When Setia and its partners landed the site, Viñoly returned, this time with a plan that wrapped the brick monolith in glass apartment complexes (one designed by Frank Gehry, another by Norman Foster), close-cropped lawns, and fountains with the usual dancing jets of water. A year and a half from now, a new Northern Line Underground stop will stitch a long-inaccessible area back into Central London.

The power station itself will contain an immense indoor shopping center and rentable party spaces, topped by crow’s-nest penthouses. Apple has scooped up most of the offices that will crown the structure. Wilkinson Eyre’s design reclaims the site’s history and smooths it over at the same time, inserting an elegantly generic lattice of black steel, glass walls, and airy voids. Where once generators roared, now milk will be foamed, code written, and brand identities polished.

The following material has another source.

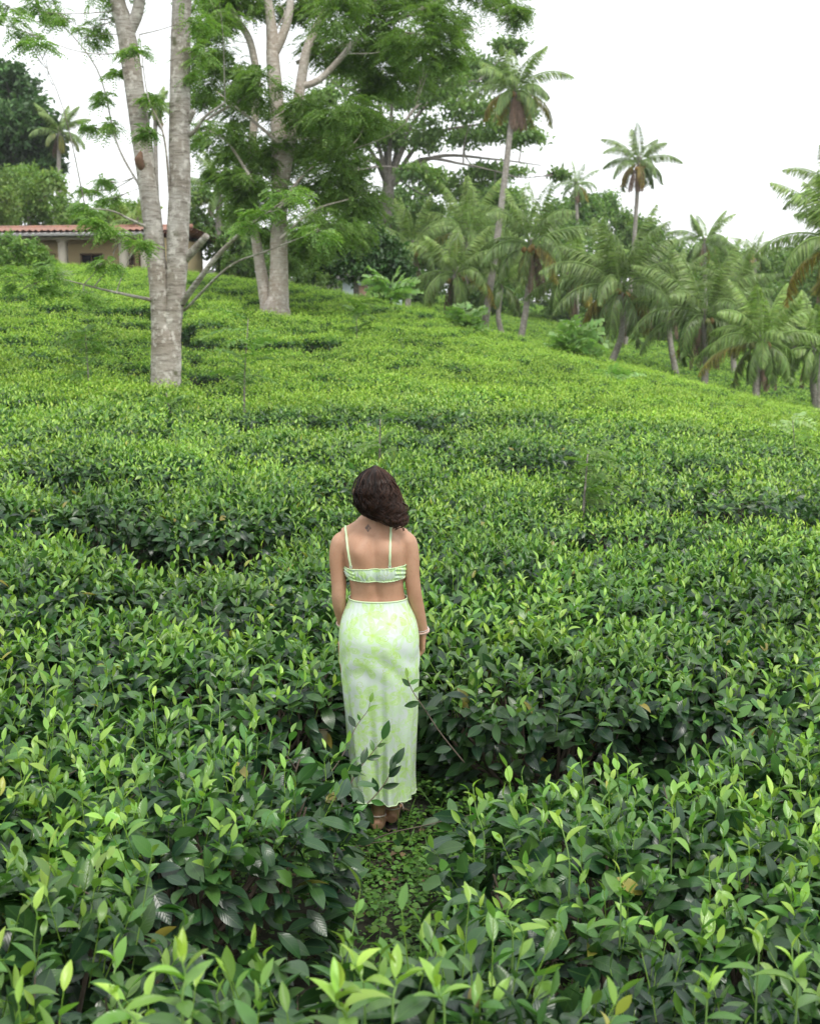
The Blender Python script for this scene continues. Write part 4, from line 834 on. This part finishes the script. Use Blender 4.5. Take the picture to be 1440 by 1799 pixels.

One detail captures the ethos of spectacular silliness that pervades almost every huge development project these days: a sightseeing elevator that glides up through one of the pristine chimneys and pops out the top, giving passengers a quick 360-degree vista, before dropping back inside. Let’s hope that a metamorphosis on this imperial scale yields something more solid and meaningful than a soap bubble with a view. Still, if this all seems more like a default option than a thrilling destiny, consider the imaginative alternatives that failed because of the site’s sheer scale and the possible squandered fortunes. The current future isn’t ideal, but it’s probably the least bad solution — far better than just letting the whole thing collapse into a disconsolate pile of rubble.